Task brief - Copy each line where the word "wide" occurs.
** begin **
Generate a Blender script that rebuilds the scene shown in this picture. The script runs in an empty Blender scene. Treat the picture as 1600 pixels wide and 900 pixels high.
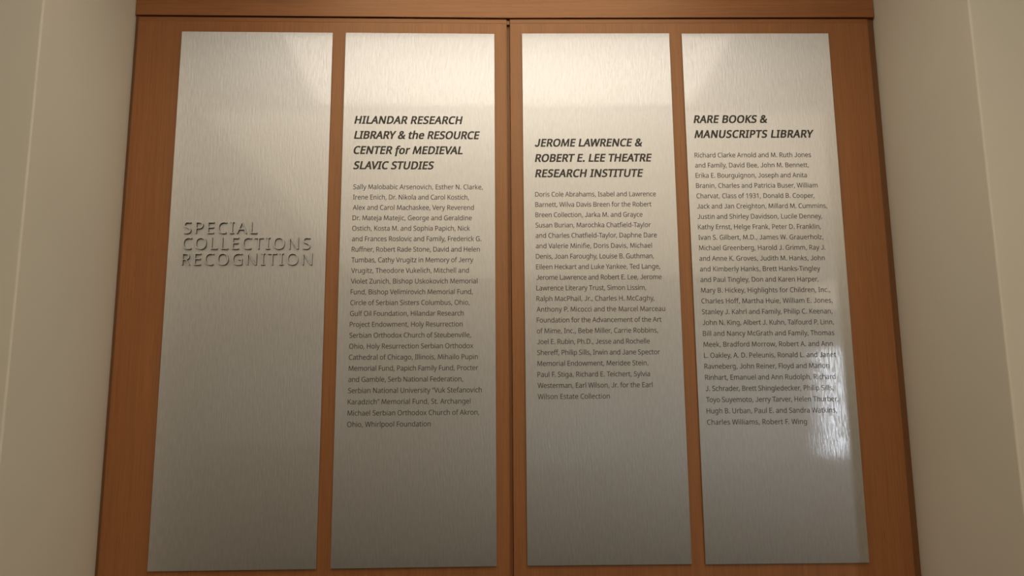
import bpy, bmesh, math
from mathutils import Vector, Matrix

C = bpy.context
scene = C.scene
COL = scene.collection

# ------------------------------------------------------------------ camera, world, exposure
cam = bpy.data.objects.new('camera', bpy.data.cameras.new('camera'))
COL.objects.link(cam)
PITCH, YAW, ROLL, FPX = 0.15717, 0.02176, -0.00765, 1190.63
fw = Vector((math.sin(YAW) * math.cos(PITCH), math.cos(YAW) * math.cos(PITCH), math.sin(PITCH)))
rt = Vector((math.cos(YAW), -math.sin(YAW), 0))
up = rt.cross(fw)
r2 = rt * math.cos(ROLL) + up * math.sin(ROLL)
u2 = up * math.cos(ROLL) - rt * math.sin(ROLL)
cam.matrix_world = Matrix(((r2.x, u2.x, -fw.x, -0.03632), (r2.y, u2.y, -fw.y, -1.91923), (r2.z, u2.z, -fw.z, 1.55), (0, 0, 0, 1)))
cam.data.sensor_width = 36
cam.data.lens = 36 * FPX / 1600
cam.data.clip_start = 0.02
scene.camera = cam

world = bpy.data.worlds.new('world')
scene.world = world
world.use_nodes = True
world.node_tree.nodes['Background'].inputs[0].default_value = (0.8, 0.9, 1.0, 1)
world.node_tree.nodes['Background'].inputs[1].default_value = 0.0

vs = scene.view_settings
vs.view_transform = 'Standard'
vs.look = 'None'
vs.gamma = 1
vs.use_curve_mapping = False
vs.exposure = 0.0

# brightness of the room's light sources, some of them added as fill
NEAR_LAMP = 3.3       # ceiling panel straight in front of the doors
ALCOVE_LAMP = 5.0     # slim light inside the alcove, above the doors
SIDE_FILL = 0.5       # added square fill panels, set clear of the metal's reflections
LONG_FILL = 1.2       # added luminous ceiling field, brightens what the metal reflects
LAMP_COLOUR = (1.0, 0.845, 0.61)
WINDOW_BRIGHT = 14.0
WINDOW_DIM = 0.18

CEIL = 3.0
BACK_Y = -6.5
ALCOVE = -0.385       # front of the walls beside the alcove
HINGE = 0.93
LEAF_LEFT, LEAF_RIGHT = 0.01048, -0.00932


# ------------------------------------------------------------------ materials
def new_mat(name):
    m = bpy.data.materials.new(name)
    m.use_nodes = True
    nt = m.node_tree
    return m, nt, nt.nodes['Principled BSDF']


def node(nt, typ, **kw):
    n = nt.nodes.new(typ)
    for k, v in kw.items():
        setattr(n, k, v)
    return n


def ramp(nt, fac, stops):
    r = node(nt, 'ShaderNodeValToRGB')
    el = r.color_ramp.elements
    el[0].position, el[0].color = stops[0][0], (*stops[0][1], 1)
    el[1].position, el[1].color = stops[-1][0], (*stops[-1][1], 1)
    for p, c in stops[1:-1]:
        e = el.new(p)
        e.color = (*c, 1)
    nt.links.new(fac, r.inputs[0])
    return r


def noise(nt, vec, scale, detail=3, rough=0.5):
    n = node(nt, 'ShaderNodeTexNoise')
    n.inputs['Scale'].default_value = scale
    n.inputs['Detail'].default_value = detail
    n.inputs['Roughness'].default_value = rough
    nt.links.new(vec, n.inputs['Vector'])
    return n


def mapped(nt, scale, coord='Object'):
    tc = node(nt, 'ShaderNodeTexCoord')
    mp = node(nt, 'ShaderNodeMapping')
    mp.inputs['Scale'].default_value = scale
    nt.links.new(tc.outputs[coord], mp.inputs['Vector'])
    return mp.outputs['Vector']


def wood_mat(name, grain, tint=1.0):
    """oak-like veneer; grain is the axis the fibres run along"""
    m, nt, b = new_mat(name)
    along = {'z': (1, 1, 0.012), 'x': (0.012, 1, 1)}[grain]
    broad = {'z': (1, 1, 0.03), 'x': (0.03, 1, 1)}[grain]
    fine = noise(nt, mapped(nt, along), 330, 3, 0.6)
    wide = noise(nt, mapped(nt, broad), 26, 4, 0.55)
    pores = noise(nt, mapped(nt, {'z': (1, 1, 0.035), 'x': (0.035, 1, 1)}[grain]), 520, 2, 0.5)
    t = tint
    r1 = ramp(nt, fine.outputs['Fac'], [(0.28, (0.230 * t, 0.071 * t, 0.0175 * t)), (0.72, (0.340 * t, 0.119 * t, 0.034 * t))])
    r2_ = ramp(nt, wide.outputs['Fac'], [(0.3, (0.88, 0.86, 0.84)), (0.7, (1.08, 1.08, 1.06))])
    r3 = ramp(nt, pores.outputs['Fac'], [(0.3, (0.78, 0.74, 0.7)), (0.42, (1, 1, 1))])
    m1 = node(nt, 'ShaderNodeMix', data_type='RGBA', blend_type='MULTIPLY')
    m1.inputs[0].default_value = 1
    nt.links.new(r1.outputs[0], m1.inputs[6])
    nt.links.new(r2_.outputs[0], m1.inputs[7])
    m2 = node(nt, 'ShaderNodeMix', data_type='RGBA', blend_type='MULTIPLY')
    m2.inputs[0].default_value = 1
    nt.links.new(m1.outputs[2], m2.inputs[6])
    nt.links.new(r3.outputs[0], m2.inputs[7])
    nt.links.new(m2.outputs[2], b.inputs['Base Color'])
    b.inputs['Roughness'].default_value = 0.46
    b.inputs['Specular IOR Level'].default_value = 1.0
    b.inputs['IOR'].default_value = 1.68
    b.inputs['Specular Tint'].default_value = (1.0, 0.70, 0.44, 1)
    b.inputs['Coat Weight'].default_value = 0.08
    b.inputs['Coat Roughness'].default_value = 0.5
    bp = node(nt, 'ShaderNodeBump')
    bp.inputs['Strength'].default_value = 0.12
    bp.inputs['Distance'].default_value = 0.0005
    nt.links.new(pores.outputs['Fac'], bp.inputs['Height'])
    nt.links.new(bp.outputs[0], b.inputs['Normal'])
    return m


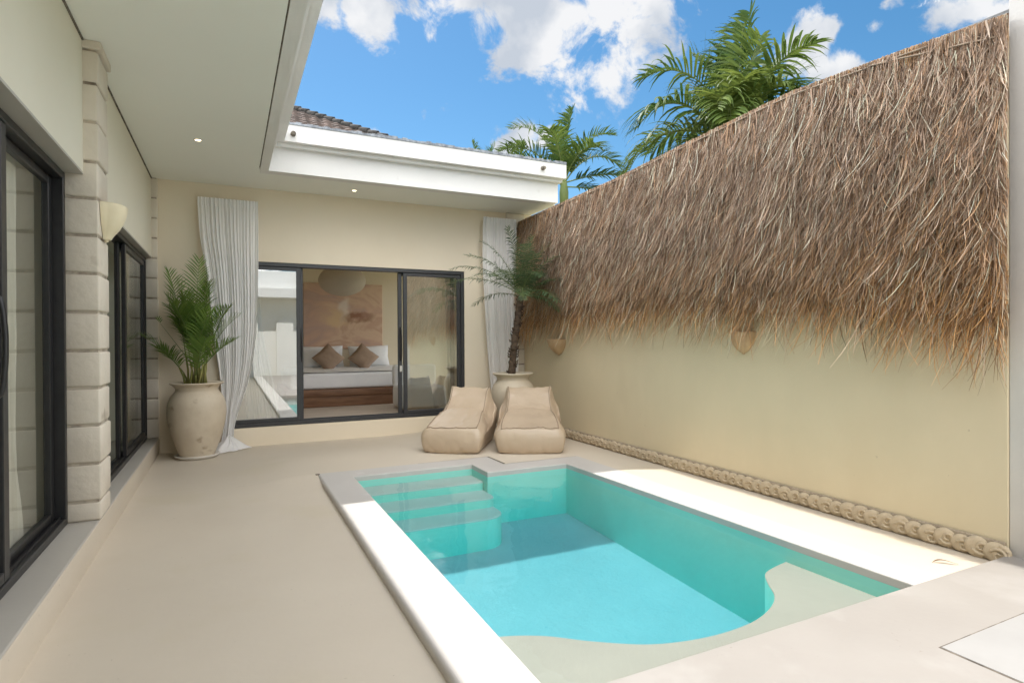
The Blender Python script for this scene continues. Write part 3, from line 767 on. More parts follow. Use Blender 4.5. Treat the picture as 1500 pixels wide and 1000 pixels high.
curtain('curtain', [(0, -.362, .362), (.15, -.335, .362), (.30, -.27, .355), (.55, -.19, .325), (.72, -.12, .24), (.85, -.09, .11), (.93, -.08, .045), (1, -.12, .05)], 8.60, 3.315, .03, 13, .024, M['curtain'],
        'white sheer curtain gathered and swept to the floor behind the left potted palm', 'white curtains either side of the bedroom door', (-.01, 8.53, .20, .17), seed=1)
curtain('curtain', [(0, 3.66, 4.25), (.2, 3.645, 4.26), (.5, 3.69, 4.27), (.75, 3.76, 4.27), (1, 3.84, 4.24)], 8.58, 3.40, .05, 11, .028, M['curtain'],
        'white sheer curtain hanging in the corner behind the trunk of the small palm', 'white curtains either side of the bedroom door', None, seed=5)
curtain('curtain', [(0, .0, .42), (.25, .05, .40), (.5, .10, .44), (.75, .16, .56), (1, .20, .66)], 9.08, 2.75, .26, 7, .035, M['curtain_in'],
        'cream indoor curtain behind the left glass of the bedroom door', 'cream curtains inside the glass doors', None, False, seed=8)
curtain('curtain', [(0, 3.16, 3.40), (.5, 3.18, 3.40), (1, 3.20, 3.40)], 9.02, 2.75, .26, 5, .03, M['curtain_in'],
        'narrow cream indoor curtain behind the right glass of the bedroom door', 'cream curtains inside the glass doors', None, False, seed=9)
curtain('curtain', [(0, 3.2, 4.55), (.5, 3.35, 4.50), (1, 3.4, 4.50)], -1.165, 2.58, .21, 12, .022, M['curtain_in'],
        'cream sheer curtain behind the near side door', 'cream curtains inside the glass doors', None, False, along='y', seed=12)

# ------------------------------------------------------------------ downlights
for (xx, yy, lab) in ((-.278, 6.869, 'small lit round downlight in the ceiling above the terrace'), (1.585, 8.28, 'small lit round downlight in the eave above the bedroom door')):
    d = thing('ceiling_light', (xx, yy, H), lab, 'ceiling light', 'downlights in the eaves')
    a = MB(); a.lathe([(.042, 0.0), (.042, -.005), (.034, -.007), (.028, -.004)], 24); a.build('trim', M['fascia'], d)
    a = MB(); a.lathe([(.0005, -.0045), (.027, -.0045)], 24); a.build('bulb', M['lit'], d)

# ------------------------------------------------------------------ wall sconces (half bowls open at the top)
def sconce(loc, rz, rad, hgt, m, label, group, flutes=7, cup=1.0):
    s = thing('wall_lamp', loc, label, 'wall lamp', group, rz)   # local +x points away from the wall
    c = MB(); n = 48; prof = [(.16, -hgt), (.26, -hgt * .985), (.40, -hgt * .90), (.62, -hgt * .72), (.82, -hgt * .48), (.95, -hgt * .22), (1.0, 0)]
    if cup < 1: prof = [(.22, -hgt), (.30, -hgt * .99), (.36, -hgt * .90), (.66, -hgt * .66), (.86, -hgt * .42), (.97, -hgt * .18), (1.0, 0)]
    k = len(prof)
    for inner_ in (0, 1):
        def fn(u, v, inner_=inner_):
            i = u * (k - 1); a = min(int(i), k - 2); t = i - a
            r = prof[a][0] + (prof[a+1][0] - prof[a][0]) * t; z = prof[a][1] + (prof[a+1][1] - prof[a][1]) * t
            th = -math.pi / 2 + math.pi * v
            rr = rad * r * (1 + .055 * abs(math.sin(th * flutes / 2 + math.pi / 2 * (flutes % 2 == 0))) * min(1, u * 2 + .2)) - inner_ * .012
            return (max(0, rr * math.cos(th)) * .92, rr * math.sin(th), z + inner_ * .008)
        c.grid(fn, 14, n, True, inner_ == 1)
    # rim
    c.grid(lambda u, v: (lambda th, rr: (max(0, rr * math.cos(th)) * .92, rr * math.sin(th), .0 + .008 * u))(-math.pi / 2 + math.pi * v, rad * (1 + .055 * abs(math.sin((-math.pi / 2 + math.pi * v) * flutes / 2))) - u * .012), 1, n)
    c.build('lamp_shade', m, s)
    b = MB(); b.lathe([(.0005, -hgt - .018), (.014, -hgt - .012), (.016, -hgt + .002)], 12, (rad * .07, 0, 0)); b.build('finial', m, s)
    return s
sconce((-.81, 5.10, 2.425), 0, .152, .245, M['lamp_cream'], 'cream fluted cup wall lamp on the block pillar', 'cup shaped wall lamps', 5, .9)
sconce((4.452, 7.54, 1.435), math.pi, .20, .22, M['lamp_tan'], 'tan half bowl wall lamp below the thatch beside the small palm', 'cup shaped wall lamps', 1)
sconce((4.452, 4.06, 1.50), math.pi, .142, .195, M['lamp_tan'], 'tan half bowl wall lamp with straw tips hanging over it', 'cup shaped wall lamps', 1)

# ------------------------------------------------------------------ courtyard wall, end pillar, border stones
yw = thing('courtyard_wall', (4.45, 5, 0), 'long cream rendered courtyard wall below the thatch', 'wall')
q = MB(); q.box(.0, .22, -3.05, 3.73, -.1, 3.36, .006, 1); q.build('wall', M['wall_yard'], yw)
q = MB(); q.box(-.022, .0, -3.04, 2.5, -.06, .135, .004, 1); q.build('stone_bed', M['mortar'], yw)
ep = thing('end_pillar', (4.46, 1.93, 0), 'pale plaster pillar at the right edge of the photo', 'pillar')
q = MB(); q.box(-.004, .45, -1.1, .0185, .0, 4.6, .006, 2); q.build('shaft', M['pillar_white'], ep)

def shell_mesh(flip):
    s = MB(); n = 20
    prof = [(.0, .024), (.35, .024), (.62, .023), (.84, .019), (.96, .011), (1.0, .0)]
    Rr = .066
    for (r, h_) in prof:
        for j in range(n):
            a = 2 * math.pi * j / n; rr = Rr * r * (1 + .05 * math.sin(a + .6)) ; s.v.append((-h_ - .004 * math.cos(a), rr * math.cos(a) * 1.12, rr * math.sin(a) * .98))
    for i in range(len(prof) - 1):
        for j in range(n): s.f.append((i*n + j, i*n + (j+1) % n, (i+1)*n + (j+1) % n, (i+1)*n + j)); s.sm.append(True)
    # spiral ridge curling to an eye near one side
    pts = []; rad = []
    for k in range(30):
        t = k / 29; a = flip * (t * 2.6 * math.pi) + (.5 if flip > 0 else -.5); r = .044 * (1 - t * .80)
        pts.append((-.029 + .003 * (1 - t), -.012 + r * math.cos(a), flip * -.012 + r * math.sin(a))); rad.append(.0100 * (1 - .35 * t))
    s.tube(pts, rad, 7)
    for k in range(5):
        a = 2.0 + k * .42; p = (-.014, Rr * .86 * math.cos(a) * 1.1 * -1 * -1, Rr * .86 * math.sin(a) * flip)
        s.tube([p, (-.019, p[1] * .86, p[2] * .86)], .006, 6)
    me = bpy.data.meshes.new('border_stone'); me.from_pydata(s.v, [], s.f); me.update(); me.polygons.foreach_set('use_smooth', s.sm); me.materials.append(M['snail'])
    return me
sh = [shell_mesh(1), shell_mesh(-1)]
proto = []
yy = 2.0; i = 0
while yy < 7.45:
    o = bpy.data.objects.new('border_stone', sh[i % 2]); put(o)
    o.location = (4.431, yy, .062 + random.uniform(-.004, .004))
    o.rotation_euler = (random.uniform(-.25, .25), 0, random.uniform(.10, .24))
    sc_ = random.uniform(.88, 1.12); o.scale = (1, sc_, sc_)
    tag(o, 'carved spiral border stone at the foot of the courtyard wall', 'border stone', 'carved spiral stones along the wall foot')
    yy += .0975 + random.uniform(-.004, .004); i += 1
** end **
Task result -
Generate a Blender script that rebuilds the scene shown in this picture. The script runs in an empty Blender scene. Treat the picture as 1600 pixels wide and 900 pixels high.
    wide = noise(nt, mapped(nt, broad), 26, 4, 0.55)
    r2_ = ramp(nt, wide.outputs['Fac'], [(0.3, (0.88, 0.86, 0.84)), (0.7, (1.08, 1.08, 1.06))])
The Blender Python script for this scene continues. Write part 3, from line 767 on. More parts follow. Use Blender 4.5. Treat the picture as 1500 pixels wide and 1000 pixels high.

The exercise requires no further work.